## START
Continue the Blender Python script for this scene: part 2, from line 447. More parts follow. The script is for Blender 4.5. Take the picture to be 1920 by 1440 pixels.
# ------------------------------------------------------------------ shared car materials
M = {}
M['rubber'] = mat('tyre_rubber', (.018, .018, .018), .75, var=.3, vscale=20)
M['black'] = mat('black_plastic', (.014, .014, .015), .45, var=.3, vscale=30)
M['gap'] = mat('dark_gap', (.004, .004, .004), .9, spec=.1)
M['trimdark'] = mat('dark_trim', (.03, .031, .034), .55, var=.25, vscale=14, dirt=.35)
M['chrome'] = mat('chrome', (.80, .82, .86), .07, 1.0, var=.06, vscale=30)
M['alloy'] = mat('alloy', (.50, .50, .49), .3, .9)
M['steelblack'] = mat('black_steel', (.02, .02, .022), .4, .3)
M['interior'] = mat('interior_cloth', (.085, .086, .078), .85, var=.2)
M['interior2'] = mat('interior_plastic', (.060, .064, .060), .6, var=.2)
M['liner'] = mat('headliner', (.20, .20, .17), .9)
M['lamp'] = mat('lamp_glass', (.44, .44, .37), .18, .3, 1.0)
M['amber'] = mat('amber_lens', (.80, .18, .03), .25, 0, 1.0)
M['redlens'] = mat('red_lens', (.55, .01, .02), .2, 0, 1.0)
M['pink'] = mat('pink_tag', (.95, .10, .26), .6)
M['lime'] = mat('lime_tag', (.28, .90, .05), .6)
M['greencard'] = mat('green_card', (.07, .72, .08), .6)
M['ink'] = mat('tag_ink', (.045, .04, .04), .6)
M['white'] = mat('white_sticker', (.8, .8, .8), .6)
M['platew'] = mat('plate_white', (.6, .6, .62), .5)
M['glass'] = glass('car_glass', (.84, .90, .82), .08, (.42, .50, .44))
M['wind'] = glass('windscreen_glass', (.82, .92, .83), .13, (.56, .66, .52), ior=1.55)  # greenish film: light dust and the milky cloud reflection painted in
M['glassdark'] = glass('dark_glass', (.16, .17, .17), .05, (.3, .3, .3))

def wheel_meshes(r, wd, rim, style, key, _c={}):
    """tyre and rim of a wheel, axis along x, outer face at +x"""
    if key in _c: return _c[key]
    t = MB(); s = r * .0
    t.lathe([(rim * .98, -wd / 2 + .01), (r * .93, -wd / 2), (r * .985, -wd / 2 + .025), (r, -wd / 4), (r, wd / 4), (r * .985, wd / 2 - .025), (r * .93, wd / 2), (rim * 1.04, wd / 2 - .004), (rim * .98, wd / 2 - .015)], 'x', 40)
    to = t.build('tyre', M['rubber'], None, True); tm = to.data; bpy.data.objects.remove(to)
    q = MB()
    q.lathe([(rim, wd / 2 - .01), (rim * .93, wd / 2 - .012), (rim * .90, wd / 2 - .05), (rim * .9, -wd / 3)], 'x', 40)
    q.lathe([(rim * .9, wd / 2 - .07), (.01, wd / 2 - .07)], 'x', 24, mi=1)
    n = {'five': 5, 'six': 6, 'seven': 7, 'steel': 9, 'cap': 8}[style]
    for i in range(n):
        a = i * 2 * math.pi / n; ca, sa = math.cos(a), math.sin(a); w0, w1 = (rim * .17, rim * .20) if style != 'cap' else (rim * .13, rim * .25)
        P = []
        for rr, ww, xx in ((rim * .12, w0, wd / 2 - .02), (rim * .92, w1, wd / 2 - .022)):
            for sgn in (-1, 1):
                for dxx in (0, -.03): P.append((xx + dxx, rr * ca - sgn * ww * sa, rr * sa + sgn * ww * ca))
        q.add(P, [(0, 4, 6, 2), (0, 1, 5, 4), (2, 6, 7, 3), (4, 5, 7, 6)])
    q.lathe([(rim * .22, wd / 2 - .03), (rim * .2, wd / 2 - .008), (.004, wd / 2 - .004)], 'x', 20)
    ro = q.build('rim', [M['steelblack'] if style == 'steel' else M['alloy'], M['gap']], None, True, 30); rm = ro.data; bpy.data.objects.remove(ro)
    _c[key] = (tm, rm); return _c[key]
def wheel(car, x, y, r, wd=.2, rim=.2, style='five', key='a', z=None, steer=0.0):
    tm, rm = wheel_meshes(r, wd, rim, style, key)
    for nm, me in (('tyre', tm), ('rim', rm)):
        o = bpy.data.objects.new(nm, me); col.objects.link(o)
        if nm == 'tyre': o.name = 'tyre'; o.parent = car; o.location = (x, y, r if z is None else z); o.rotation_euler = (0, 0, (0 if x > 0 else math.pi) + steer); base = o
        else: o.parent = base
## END
- THE TASK
Using the data above, return each line exactly as written.

- TASK OUTPUT
Continue the Blender Python script for this scene: part 2, from line 447. More parts follow. The script is for Blender 4.5. Take the picture to be 1920 by 1440 pixels.
# ------------------------------------------------------------------ shared car materials
M = {}
M['rubber'] = mat('tyre_rubber', (.018, .018, .018), .75, var=.3, vscale=20)
M['black'] = mat('black_plastic', (.014, .014, .015), .45, var=.3, vscale=30)
M['gap'] = mat('dark_gap', (.004, .004, .004), .9, spec=.1)
M['trimdark'] = mat('dark_trim', (.03, .031, .034), .55, var=.25, vscale=14, dirt=.35)
M['chrome'] = mat('chrome', (.80, .82, .86), .07, 1.0, var=.06, vscale=30)
M['alloy'] = mat('alloy', (.50, .50, .49), .3, .9)
M['steelblack'] = mat('black_steel', (.02, .02, .022), .4, .3)
M['interior'] = mat('interior_cloth', (.085, .086, .078), .85, var=.2)
M['interior2'] = mat('interior_plastic', (.060, .064, .060), .6, var=.2)
M['liner'] = mat('headliner', (.20, .20, .17), .9)
M['lamp'] = mat('lamp_glass', (.44, .44, .37), .18, .3, 1.0)
M['amber'] = mat('amber_lens', (.80, .18, .03), .25, 0, 1.0)
M['redlens'] = mat('red_lens', (.55, .01, .02), .2, 0, 1.0)
M['pink'] = mat('pink_tag', (.95, .10, .26), .6)
M['lime'] = mat('lime_tag', (.28, .90, .05), .6)
M['greencard'] = mat('green_card', (.07, .72, .08), .6)
M['ink'] = mat('tag_ink', (.045, .04, .04), .6)
M['white'] = mat('white_sticker', (.8, .8, .8), .6)
M['platew'] = mat('plate_white', (.6, .6, .62), .5)
M['glass'] = glass('car_glass', (.84, .90, .82), .08, (.42, .50, .44))
M['wind'] = glass('windscreen_glass', (.82, .92, .83), .13, (.56, .66, .52), ior=1.55)  # greenish film: light dust and the milky cloud reflection painted in
M['glassdark'] = glass('dark_glass', (.16, .17, .17), .05, (.3, .3, .3))

def wheel_meshes(r, wd, rim, style, key, _c={}):
    """tyre and rim of a wheel, axis along x, outer face at +x"""
    if key in _c: return _c[key]
    t = MB(); s = r * .0
    t.lathe([(rim * .98, -wd / 2 + .01), (r * .93, -wd / 2), (r * .985, -wd / 2 + .025), (r, -wd / 4), (r, wd / 4), (r * .985, wd / 2 - .025), (r * .93, wd / 2), (rim * 1.04, wd / 2 - .004), (rim * .98, wd / 2 - .015)], 'x', 40)
    to = t.build('tyre', M['rubber'], None, True); tm = to.data; bpy.data.objects.remove(to)
    q = MB()
    q.lathe([(rim, wd / 2 - .01), (rim * .93, wd / 2 - .012), (rim * .90, wd / 2 - .05), (rim * .9, -wd / 3)], 'x', 40)
    q.lathe([(rim * .9, wd / 2 - .07), (.01, wd / 2 - .07)], 'x', 24, mi=1)
    n = {'five': 5, 'six': 6, 'seven': 7, 'steel': 9, 'cap': 8}[style]
    for i in range(n):
        a = i * 2 * math.pi / n; ca, sa = math.cos(a), math.sin(a); w0, w1 = (rim * .17, rim * .20) if style != 'cap' else (rim * .13, rim * .25)
        P = []
        for rr, ww, xx in ((rim * .12, w0, wd / 2 - .02), (rim * .92, w1, wd / 2 - .022)):
            for sgn in (-1, 1):
                for dxx in (0, -.03): P.append((xx + dxx, rr * ca - sgn * ww * sa, rr * sa + sgn * ww * ca))
        q.add(P, [(0, 4, 6, 2), (0, 1, 5, 4), (2, 6, 7, 3), (4, 5, 7, 6)])
    q.lathe([(rim * .22, wd / 2 - .03), (rim * .2, wd / 2 - .008), (.004, wd / 2 - .004)], 'x', 20)
    ro = q.build('rim', [M['steelblack'] if style == 'steel' else M['alloy'], M['gap']], None, True, 30); rm = ro.data; bpy.data.objects.remove(ro)
    _c[key] = (tm, rm); return _c[key]
def wheel(car, x, y, r, wd=.2, rim=.2, style='five', key='a', z=None, steer=0.0):
    tm, rm = wheel_meshes(r, wd, rim, style, key)
    for nm, me in (('tyre', tm), ('rim', rm)):
        o = bpy.data.objects.new(nm, me); col.objects.link(o)
        if nm == 'tyre': o.name = 'tyre'; o.parent = car; o.location = (x, y, r if z is None else z); o.rotation_euler = (0, 0, (0 if x > 0 else math.pi) + steer); base = o
        else: o.parent = base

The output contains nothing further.